Now, you're free to do anything you want on
this mountain, including putting on the brakes. (There is no
gas pedal, by the way. Car runs only on faith.) You can stop
if you like, that is, be a Christian in name only. But you'll
only start to roll down the hill, and eventually off it. Jesus
called these drivers "lukewarm".
Venial sin is when we put ourselves before
God's will. It's like hitting the guardrails. We still want to
go up the mountain, but our way. We do a little damage to our
cars--enough to impede our progress, but not stop it. Mortal
sin is when we reject God and his will altogether. We plow our
car through the guardrail, and for an instant feel free...as
the gravity of sin pulls us down toward the Valley of Pleasures.
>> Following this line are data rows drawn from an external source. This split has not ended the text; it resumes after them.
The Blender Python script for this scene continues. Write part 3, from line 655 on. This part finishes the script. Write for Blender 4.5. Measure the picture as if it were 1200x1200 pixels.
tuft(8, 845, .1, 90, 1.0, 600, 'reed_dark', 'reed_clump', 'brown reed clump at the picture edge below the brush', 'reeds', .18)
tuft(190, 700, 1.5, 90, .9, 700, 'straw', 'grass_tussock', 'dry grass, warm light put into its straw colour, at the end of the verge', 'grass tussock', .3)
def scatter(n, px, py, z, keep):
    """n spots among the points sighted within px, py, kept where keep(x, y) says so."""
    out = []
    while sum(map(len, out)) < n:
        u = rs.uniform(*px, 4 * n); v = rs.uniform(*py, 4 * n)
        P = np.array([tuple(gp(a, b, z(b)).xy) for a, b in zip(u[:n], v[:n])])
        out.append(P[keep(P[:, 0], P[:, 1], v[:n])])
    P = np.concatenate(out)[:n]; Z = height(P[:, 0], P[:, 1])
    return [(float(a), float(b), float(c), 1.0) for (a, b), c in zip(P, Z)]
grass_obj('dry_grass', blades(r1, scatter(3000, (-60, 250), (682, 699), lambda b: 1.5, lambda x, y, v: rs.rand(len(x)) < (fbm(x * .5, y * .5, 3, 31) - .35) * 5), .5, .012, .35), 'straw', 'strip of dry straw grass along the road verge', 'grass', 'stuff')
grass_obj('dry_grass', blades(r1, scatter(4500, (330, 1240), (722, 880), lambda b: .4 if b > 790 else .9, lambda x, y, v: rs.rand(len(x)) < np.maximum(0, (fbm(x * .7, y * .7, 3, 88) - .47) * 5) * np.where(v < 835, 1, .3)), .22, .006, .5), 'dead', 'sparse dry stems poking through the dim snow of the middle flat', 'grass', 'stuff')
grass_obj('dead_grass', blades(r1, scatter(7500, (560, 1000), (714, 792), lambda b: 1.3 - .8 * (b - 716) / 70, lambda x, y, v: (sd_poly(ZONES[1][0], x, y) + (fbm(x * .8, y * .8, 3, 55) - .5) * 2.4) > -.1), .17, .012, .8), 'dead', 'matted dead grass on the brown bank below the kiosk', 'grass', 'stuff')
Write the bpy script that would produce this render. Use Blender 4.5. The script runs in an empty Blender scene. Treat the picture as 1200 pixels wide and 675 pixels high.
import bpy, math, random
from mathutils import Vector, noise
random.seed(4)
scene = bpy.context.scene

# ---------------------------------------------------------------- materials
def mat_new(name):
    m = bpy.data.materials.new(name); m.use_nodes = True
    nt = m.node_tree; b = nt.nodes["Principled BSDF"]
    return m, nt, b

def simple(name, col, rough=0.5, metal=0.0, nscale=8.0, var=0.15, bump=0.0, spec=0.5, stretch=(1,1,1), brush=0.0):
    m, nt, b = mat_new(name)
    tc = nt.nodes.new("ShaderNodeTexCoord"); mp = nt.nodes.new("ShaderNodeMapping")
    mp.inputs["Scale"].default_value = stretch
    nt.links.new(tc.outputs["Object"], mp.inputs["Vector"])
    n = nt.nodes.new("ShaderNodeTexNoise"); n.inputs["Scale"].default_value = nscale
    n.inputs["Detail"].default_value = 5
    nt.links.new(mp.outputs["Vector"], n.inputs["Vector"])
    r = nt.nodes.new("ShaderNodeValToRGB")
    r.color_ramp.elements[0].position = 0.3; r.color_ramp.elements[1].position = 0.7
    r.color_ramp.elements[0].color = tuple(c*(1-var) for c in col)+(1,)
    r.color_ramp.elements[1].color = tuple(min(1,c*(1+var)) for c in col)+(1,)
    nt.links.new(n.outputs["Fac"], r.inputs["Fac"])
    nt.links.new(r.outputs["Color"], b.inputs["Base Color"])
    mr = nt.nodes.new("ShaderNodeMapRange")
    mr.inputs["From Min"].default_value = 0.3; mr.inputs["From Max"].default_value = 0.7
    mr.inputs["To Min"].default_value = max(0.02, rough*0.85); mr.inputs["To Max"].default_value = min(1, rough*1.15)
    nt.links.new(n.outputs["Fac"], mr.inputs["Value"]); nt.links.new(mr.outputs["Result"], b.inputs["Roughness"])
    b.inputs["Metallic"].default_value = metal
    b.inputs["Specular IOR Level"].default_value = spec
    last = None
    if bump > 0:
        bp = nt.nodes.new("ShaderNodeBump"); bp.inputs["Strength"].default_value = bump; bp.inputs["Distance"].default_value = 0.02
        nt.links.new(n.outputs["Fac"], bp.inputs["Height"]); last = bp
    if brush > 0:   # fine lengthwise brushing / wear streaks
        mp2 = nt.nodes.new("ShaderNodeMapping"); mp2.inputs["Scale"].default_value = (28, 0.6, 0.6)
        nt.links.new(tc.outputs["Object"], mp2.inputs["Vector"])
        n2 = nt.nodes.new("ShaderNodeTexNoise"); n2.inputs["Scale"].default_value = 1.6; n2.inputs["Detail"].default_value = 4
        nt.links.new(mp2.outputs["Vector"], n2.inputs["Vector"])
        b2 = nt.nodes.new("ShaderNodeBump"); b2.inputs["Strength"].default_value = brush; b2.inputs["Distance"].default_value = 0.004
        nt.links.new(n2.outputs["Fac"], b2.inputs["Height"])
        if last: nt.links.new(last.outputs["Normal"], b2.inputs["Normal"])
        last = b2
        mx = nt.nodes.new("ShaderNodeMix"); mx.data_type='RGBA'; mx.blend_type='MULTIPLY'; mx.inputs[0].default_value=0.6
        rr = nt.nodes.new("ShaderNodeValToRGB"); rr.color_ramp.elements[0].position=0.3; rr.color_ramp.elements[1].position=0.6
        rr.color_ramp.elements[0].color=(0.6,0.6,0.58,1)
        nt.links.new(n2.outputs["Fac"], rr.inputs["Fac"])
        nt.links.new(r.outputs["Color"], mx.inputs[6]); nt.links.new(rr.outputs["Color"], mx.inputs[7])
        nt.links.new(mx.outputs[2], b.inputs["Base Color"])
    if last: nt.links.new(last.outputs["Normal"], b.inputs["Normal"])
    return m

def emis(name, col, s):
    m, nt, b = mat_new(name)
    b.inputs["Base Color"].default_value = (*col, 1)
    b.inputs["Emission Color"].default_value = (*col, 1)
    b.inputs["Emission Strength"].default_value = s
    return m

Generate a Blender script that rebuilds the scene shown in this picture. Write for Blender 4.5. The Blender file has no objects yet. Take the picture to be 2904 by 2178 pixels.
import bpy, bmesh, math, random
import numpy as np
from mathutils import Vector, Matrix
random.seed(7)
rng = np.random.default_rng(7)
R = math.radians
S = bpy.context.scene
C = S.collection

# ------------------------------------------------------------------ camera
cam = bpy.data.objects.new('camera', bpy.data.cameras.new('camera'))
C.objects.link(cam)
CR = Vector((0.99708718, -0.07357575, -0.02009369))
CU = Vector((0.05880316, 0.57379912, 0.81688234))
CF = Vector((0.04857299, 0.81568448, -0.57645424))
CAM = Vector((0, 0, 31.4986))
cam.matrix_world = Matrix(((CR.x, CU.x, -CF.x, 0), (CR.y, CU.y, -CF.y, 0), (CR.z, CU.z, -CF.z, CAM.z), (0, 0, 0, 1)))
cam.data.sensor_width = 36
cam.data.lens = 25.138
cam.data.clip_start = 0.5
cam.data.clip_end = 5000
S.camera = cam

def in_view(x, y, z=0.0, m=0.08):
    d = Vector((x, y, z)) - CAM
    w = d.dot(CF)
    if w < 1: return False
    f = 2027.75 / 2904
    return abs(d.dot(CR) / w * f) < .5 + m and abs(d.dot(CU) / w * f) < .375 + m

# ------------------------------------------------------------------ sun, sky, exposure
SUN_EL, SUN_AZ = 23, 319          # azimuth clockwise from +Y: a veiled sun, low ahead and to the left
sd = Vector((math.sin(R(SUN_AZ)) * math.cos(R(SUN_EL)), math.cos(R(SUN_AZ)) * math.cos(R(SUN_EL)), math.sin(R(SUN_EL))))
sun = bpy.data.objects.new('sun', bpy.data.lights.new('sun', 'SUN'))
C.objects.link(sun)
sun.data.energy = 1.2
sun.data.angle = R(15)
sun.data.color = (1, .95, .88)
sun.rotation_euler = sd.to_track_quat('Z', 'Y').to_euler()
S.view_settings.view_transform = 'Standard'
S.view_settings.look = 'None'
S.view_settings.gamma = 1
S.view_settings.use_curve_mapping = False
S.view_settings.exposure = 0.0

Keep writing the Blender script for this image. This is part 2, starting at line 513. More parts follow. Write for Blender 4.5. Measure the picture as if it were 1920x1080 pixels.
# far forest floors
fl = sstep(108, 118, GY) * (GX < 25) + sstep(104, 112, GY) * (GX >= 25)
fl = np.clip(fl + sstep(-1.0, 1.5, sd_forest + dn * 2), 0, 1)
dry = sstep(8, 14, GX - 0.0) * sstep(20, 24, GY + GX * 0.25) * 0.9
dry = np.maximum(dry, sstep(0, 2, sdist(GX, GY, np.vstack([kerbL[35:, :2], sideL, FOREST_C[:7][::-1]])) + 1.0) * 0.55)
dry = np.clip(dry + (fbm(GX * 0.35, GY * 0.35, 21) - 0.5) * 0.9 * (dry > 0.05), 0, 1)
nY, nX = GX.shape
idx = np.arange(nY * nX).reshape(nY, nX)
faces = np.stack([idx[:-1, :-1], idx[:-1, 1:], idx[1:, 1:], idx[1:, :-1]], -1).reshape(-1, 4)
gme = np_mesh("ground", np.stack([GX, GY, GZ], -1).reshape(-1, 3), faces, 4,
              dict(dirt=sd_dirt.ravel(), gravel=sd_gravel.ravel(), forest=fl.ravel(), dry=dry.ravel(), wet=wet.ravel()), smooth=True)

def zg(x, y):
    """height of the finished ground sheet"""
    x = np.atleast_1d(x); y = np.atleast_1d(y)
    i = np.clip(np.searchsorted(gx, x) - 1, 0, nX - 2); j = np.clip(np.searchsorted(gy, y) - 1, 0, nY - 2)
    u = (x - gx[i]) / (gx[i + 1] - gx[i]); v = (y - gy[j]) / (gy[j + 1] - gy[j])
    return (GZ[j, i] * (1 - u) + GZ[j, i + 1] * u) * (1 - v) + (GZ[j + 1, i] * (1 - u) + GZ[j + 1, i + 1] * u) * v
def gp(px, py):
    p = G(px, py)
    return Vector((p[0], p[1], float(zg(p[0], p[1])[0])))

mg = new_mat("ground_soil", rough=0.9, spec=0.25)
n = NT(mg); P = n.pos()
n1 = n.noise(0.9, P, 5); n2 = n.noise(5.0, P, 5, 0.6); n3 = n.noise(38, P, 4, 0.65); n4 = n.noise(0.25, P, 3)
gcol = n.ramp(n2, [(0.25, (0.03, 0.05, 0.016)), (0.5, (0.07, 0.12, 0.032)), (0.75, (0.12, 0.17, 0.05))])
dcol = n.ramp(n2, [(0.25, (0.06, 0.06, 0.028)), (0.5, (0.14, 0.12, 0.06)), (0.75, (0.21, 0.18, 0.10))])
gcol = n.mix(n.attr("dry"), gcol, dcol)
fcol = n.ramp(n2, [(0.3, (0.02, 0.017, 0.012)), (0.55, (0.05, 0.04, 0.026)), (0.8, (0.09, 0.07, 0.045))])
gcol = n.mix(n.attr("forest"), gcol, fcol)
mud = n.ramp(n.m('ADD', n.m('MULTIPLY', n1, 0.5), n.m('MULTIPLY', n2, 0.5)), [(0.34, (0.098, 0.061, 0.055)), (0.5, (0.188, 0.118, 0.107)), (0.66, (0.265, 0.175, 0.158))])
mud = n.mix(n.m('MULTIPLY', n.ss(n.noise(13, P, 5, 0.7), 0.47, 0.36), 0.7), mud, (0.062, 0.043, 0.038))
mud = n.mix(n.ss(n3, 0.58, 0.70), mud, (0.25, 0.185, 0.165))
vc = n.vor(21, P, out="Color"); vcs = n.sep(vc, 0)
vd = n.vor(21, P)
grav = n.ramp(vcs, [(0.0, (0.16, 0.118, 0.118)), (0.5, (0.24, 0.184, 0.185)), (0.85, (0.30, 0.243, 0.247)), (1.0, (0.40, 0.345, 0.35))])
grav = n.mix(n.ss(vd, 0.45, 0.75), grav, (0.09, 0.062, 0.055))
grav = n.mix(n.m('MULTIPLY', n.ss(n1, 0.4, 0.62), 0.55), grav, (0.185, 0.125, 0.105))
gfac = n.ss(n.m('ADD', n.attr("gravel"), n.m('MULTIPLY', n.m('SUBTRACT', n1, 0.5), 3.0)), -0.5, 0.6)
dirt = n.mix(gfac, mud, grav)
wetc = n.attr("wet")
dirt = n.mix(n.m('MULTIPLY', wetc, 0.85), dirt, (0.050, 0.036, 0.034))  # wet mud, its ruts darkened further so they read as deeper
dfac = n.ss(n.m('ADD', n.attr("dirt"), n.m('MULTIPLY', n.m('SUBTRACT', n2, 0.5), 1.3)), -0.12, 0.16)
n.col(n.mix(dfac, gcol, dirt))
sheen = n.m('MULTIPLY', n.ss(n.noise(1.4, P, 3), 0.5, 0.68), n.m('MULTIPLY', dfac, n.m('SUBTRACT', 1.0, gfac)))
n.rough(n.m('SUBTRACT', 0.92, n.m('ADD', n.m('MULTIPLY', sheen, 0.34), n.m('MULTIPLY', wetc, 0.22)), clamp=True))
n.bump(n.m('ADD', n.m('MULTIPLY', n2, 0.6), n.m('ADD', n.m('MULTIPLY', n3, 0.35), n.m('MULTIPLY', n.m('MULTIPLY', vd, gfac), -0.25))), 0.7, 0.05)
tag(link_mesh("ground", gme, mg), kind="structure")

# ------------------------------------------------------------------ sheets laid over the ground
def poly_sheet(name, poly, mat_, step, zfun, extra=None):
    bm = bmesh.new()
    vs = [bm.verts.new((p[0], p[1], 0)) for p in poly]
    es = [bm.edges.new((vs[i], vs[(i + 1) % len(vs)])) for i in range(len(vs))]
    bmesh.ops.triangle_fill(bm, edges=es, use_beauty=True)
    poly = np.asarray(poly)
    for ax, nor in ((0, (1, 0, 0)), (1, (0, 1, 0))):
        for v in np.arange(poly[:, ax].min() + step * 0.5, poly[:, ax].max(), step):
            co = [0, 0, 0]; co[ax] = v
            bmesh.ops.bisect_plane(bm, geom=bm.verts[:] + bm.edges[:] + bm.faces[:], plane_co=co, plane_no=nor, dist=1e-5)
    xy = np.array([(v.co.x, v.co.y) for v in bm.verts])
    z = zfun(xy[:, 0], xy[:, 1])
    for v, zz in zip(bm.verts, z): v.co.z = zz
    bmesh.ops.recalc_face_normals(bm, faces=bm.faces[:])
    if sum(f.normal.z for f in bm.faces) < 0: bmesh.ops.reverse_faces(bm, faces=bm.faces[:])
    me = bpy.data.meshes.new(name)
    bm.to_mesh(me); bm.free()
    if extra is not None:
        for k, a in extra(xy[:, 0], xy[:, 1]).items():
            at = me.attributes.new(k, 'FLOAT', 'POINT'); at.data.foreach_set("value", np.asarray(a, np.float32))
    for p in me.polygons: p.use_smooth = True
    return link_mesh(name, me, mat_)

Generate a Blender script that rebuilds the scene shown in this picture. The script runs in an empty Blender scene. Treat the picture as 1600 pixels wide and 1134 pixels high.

While momentarily pleasurable, we now find ourselves sitting
in a tangled heap in the dark and damp Forest of Bondage (it
just looked like "Pleasure" from above). Worse, we
are off the Mountain of Life...until we hear the whisper of God's
love and mercy: "Come back to me."
His Spirit enters the darkness and shows us
the way: Confession. God purifies our hearts and sets us back
on his Mountain, sometimes even higher than before. For the purer
our hearts, the higher up the Mountain we will be. And the higher
we are, the more we begin to see reality.
The heights we notice as we peer out our car
window are akin to knowing deeper our sinfulness and need of
God (represented by the frightening heights we are at: we can
see where we've come from). The expanding horizon beyond is our
growing realization of how far and wide and limitless God's love
is for us. The two combined form true knowledge and the ingredients
of true freedom.
The comforting part of the journey is knowing
even though we haven't reached the Summit, we are still on God's
Mountain of Life. Still saved. Still his beloved sons and daughters
despite our imperfection.
This Lent and always, we are loved, no matter
where we are at--on the Mountain and even in the Valley.
But let's climb higher. The view is incredible!